Lo habitual era terminar la noche en la discoteca «Bananas», que era la de moda en aquellos días. Yo  no sé por qué me divertía allí tanto, porque aquello era un calor asfixiante y un abarrotamiento descomunal de gentes de todas las nacionalidades y de diversos colores. Bueno, puede que si lo sepa, pero no es para contarlo en un blog. Como de costumbre, todos mis amigos se marchaban antes que yo. A la salida esperaba la consabida fila de tuc-tucs y sus correspondientes negociaciones, pero entre la hora indecentemente avanzada, el cansancio, el sueño y su poquitín de borrachera, no solía porfiar mucho en el regato. Así todas las noches, salvo una en la que me dio el arrebatamiento de hacerme el europeo listo. Tanto me emborriqué que acabé por decidir volver andando al hotel. Al fin y al cabo no estaba tan lejos y un poco de brisa nocturna tampoco me venía nada mal. Desde «Bananas» al Wyndham Grand Phuket Kalim Bay no hay más que 15 minutos andando y es imposible perderse si uno sigue el paseo marítimo. Bueno, pues me perdí. Media hora después de salir de la discoteca estaba deambulando por lo que solo puedo calificar como el más sórdido barrio marginal que he conocido. Todo eran casuchas bajas y formando un laberinto oscuro y silencioso. Como no hay mal que por bien no venga, poco a poco el miedo me fue quitando la borrachera. A cada paso esperaba caer en la garras de algún grupo de tailandeses malos, o birmanos inflitrados, que  me desvalijarían, probablemente con malos tratos y vejaciones incluidos. Sin saber como, pero en un estado próximo a terror pánico,  llegué a una calle que parecía un poco más civilizada, aunque igualmente desierta, en la apareció milagrosamente un tuc-tuc al que pagué lo que me pidió, no se cuanto, y además le dí propina cuando, minuto y medio más tarde, me dejo a la puerta de mi hotel, al lado del madaleno.
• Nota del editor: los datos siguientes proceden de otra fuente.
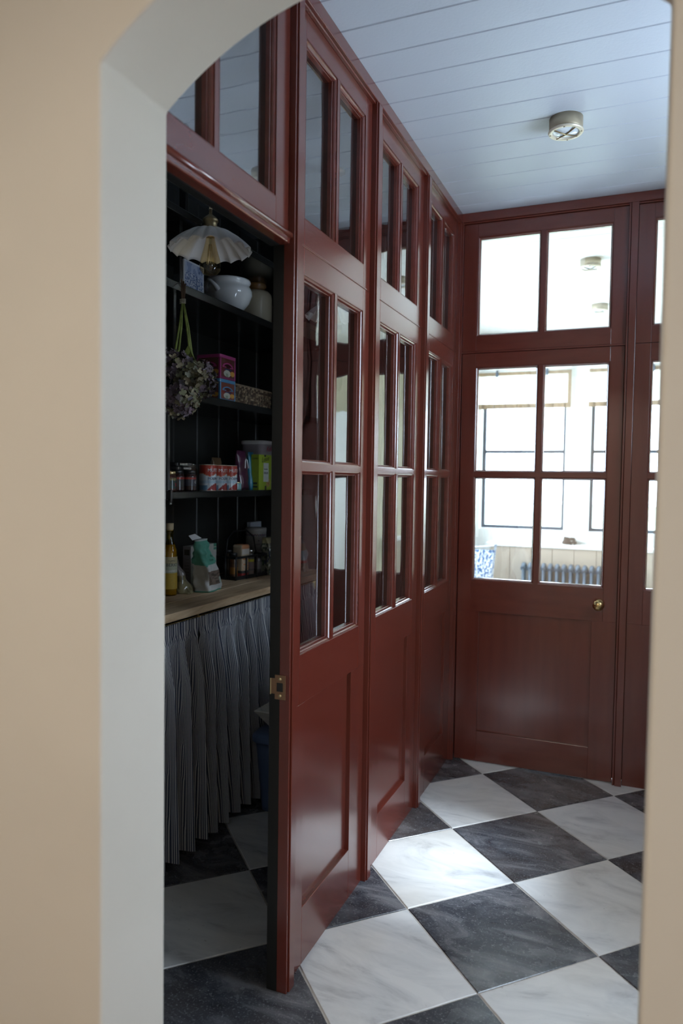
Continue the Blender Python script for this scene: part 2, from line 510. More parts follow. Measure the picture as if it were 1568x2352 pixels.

¿Qué más podría decir sobre Patong? Playa de arena blanca y finísima, palmeras, cerveza Shinga en cilindros de poliuretano...  Y orquídeas, orquídeas a porrillo. Adornando los cócteles de frutas, una orquídea; en el plato del postre, una orquídea; en la almohada de la cama, todas las noches, una orquídea. Y poco más, salvo que nuestras rapaces incursiones por los tenderetes de Patong nos obligaron a comprar otra maleta.